#### [STATED EXERCISE]
Every record that follows should be printed verbatim.

#### [PROVIDED INFORMATION]
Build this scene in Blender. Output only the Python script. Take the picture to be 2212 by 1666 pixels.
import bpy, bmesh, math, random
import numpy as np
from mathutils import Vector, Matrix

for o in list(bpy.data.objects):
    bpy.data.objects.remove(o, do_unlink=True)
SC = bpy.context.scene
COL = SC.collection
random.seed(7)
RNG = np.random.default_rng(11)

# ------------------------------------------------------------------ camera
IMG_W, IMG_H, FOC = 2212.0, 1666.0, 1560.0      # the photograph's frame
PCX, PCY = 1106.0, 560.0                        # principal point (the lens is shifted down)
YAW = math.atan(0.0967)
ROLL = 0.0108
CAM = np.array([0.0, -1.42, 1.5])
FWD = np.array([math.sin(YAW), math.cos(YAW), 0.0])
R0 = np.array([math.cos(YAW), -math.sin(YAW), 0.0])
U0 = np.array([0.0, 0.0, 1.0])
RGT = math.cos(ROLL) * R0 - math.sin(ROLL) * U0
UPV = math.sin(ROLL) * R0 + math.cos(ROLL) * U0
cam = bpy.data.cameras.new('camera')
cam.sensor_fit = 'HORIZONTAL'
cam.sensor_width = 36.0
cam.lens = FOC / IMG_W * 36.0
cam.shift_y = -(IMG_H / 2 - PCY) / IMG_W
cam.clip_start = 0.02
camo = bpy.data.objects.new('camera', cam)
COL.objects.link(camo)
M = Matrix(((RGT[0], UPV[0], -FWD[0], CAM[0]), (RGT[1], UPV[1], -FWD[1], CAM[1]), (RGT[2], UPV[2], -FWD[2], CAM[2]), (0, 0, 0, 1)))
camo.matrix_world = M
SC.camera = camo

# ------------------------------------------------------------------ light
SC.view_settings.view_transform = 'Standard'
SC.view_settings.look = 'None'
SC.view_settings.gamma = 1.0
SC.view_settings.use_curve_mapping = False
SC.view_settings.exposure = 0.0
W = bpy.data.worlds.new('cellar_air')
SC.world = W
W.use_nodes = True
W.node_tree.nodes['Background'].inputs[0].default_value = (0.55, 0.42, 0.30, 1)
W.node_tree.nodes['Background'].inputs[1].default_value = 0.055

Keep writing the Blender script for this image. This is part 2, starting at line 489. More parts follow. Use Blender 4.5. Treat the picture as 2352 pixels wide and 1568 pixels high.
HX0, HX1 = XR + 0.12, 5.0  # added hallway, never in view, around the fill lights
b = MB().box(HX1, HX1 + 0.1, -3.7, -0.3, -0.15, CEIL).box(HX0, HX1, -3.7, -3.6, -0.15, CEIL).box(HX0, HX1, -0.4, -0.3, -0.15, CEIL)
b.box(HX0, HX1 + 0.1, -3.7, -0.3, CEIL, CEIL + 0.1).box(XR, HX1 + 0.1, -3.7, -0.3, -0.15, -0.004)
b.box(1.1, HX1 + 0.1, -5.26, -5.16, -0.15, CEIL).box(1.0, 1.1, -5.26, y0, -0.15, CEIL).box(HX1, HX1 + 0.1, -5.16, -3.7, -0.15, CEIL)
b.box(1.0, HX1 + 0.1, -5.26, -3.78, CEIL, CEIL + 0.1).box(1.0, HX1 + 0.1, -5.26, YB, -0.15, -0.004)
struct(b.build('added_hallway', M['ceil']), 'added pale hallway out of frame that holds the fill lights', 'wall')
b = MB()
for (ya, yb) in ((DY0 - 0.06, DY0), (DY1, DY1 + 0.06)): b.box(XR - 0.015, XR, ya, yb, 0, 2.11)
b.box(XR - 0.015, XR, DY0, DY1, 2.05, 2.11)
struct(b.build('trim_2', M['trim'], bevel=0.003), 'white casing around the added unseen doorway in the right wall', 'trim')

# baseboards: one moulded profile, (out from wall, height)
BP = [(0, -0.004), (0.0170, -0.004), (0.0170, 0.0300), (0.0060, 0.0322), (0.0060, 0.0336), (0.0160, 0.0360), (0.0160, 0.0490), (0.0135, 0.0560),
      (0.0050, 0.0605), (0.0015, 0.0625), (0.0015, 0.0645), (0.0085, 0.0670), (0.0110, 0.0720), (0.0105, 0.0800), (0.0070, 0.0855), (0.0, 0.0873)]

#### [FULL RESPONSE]
Build this scene in Blender. Output only the Python script. Take the picture to be 2212 by 1666 pixels.
import bpy, bmesh, math, random
import numpy as np
from mathutils import Vector, Matrix

for o in list(bpy.data.objects):
    bpy.data.objects.remove(o, do_unlink=True)
SC = bpy.context.scene
COL = SC.collection
random.seed(7)
RNG = np.random.default_rng(11)

# ------------------------------------------------------------------ camera
IMG_W, IMG_H, FOC = 2212.0, 1666.0, 1560.0      # the photograph's frame
PCX, PCY = 1106.0, 560.0                        # principal point (the lens is shifted down)
YAW = math.atan(0.0967)
ROLL = 0.0108
CAM = np.array([0.0, -1.42, 1.5])
FWD = np.array([math.sin(YAW), math.cos(YAW), 0.0])
R0 = np.array([math.cos(YAW), -math.sin(YAW), 0.0])
U0 = np.array([0.0, 0.0, 1.0])
RGT = math.cos(ROLL) * R0 - math.sin(ROLL) * U0
UPV = math.sin(ROLL) * R0 + math.cos(ROLL) * U0
cam = bpy.data.cameras.new('camera')
cam.sensor_fit = 'HORIZONTAL'
cam.sensor_width = 36.0
cam.lens = FOC / IMG_W * 36.0
cam.shift_y = -(IMG_H / 2 - PCY) / IMG_W
cam.clip_start = 0.02
camo = bpy.data.objects.new('camera', cam)
COL.objects.link(camo)
M = Matrix(((RGT[0], UPV[0], -FWD[0], CAM[0]), (RGT[1], UPV[1], -FWD[1], CAM[1]), (RGT[2], UPV[2], -FWD[2], CAM[2]), (0, 0, 0, 1)))
camo.matrix_world = M
SC.camera = camo

# ------------------------------------------------------------------ light
SC.view_settings.view_transform = 'Standard'
SC.view_settings.look = 'None'
SC.view_settings.gamma = 1.0
SC.view_settings.use_curve_mapping = False
SC.view_settings.exposure = 0.0
W = bpy.data.worlds.new('cellar_air')
SC.world = W
W.use_nodes = True
W.node_tree.nodes['Background'].inputs[0].default_value = (0.55, 0.42, 0.30, 1)
W.node_tree.nodes['Background'].inputs[1].default_value = 0.055

Keep writing the Blender script for this image. This is part 2, starting at line 489. More parts follow. Use Blender 4.5. Treat the picture as 2352 pixels wide and 1568 pixels high.
HX0, HX1 = XR + 0.12, 5.0  # added hallway, never in view, around the fill lights
b = MB().box(HX1, HX1 + 0.1, -3.7, -0.3, -0.15, CEIL).box(HX0, HX1, -3.7, -3.6, -0.15, CEIL).box(HX0, HX1, -0.4, -0.3, -0.15, CEIL)
b.box(HX0, HX1 + 0.1, -3.7, -0.3, CEIL, CEIL + 0.1).box(XR, HX1 + 0.1, -3.7, -0.3, -0.15, -0.004)
b.box(1.1, HX1 + 0.1, -5.26, -5.16, -0.15, CEIL).box(1.0, 1.1, -5.26, y0, -0.15, CEIL).box(HX1, HX1 + 0.1, -5.16, -3.7, -0.15, CEIL)
b.box(1.0, HX1 + 0.1, -5.26, -3.78, CEIL, CEIL + 0.1).box(1.0, HX1 + 0.1, -5.26, YB, -0.15, -0.004)
struct(b.build('added_hallway', M['ceil']), 'added pale hallway out of frame that holds the fill lights', 'wall')
b = MB()
for (ya, yb) in ((DY0 - 0.06, DY0), (DY1, DY1 + 0.06)): b.box(XR - 0.015, XR, ya, yb, 0, 2.11)
b.box(XR - 0.015, XR, DY0, DY1, 2.05, 2.11)
struct(b.build('trim_2', M['trim'], bevel=0.003), 'white casing around the added unseen doorway in the right wall', 'trim')

# baseboards: one moulded profile, (out from wall, height)
BP = [(0, -0.004), (0.0170, -0.004), (0.0170, 0.0300), (0.0060, 0.0322), (0.0060, 0.0336), (0.0160, 0.0360), (0.0160, 0.0490), (0.0135, 0.0560),
      (0.0050, 0.0605), (0.0015, 0.0625), (0.0015, 0.0645), (0.0085, 0.0670), (0.0110, 0.0720), (0.0105, 0.0800), (0.0070, 0.0855), (0.0, 0.0873)]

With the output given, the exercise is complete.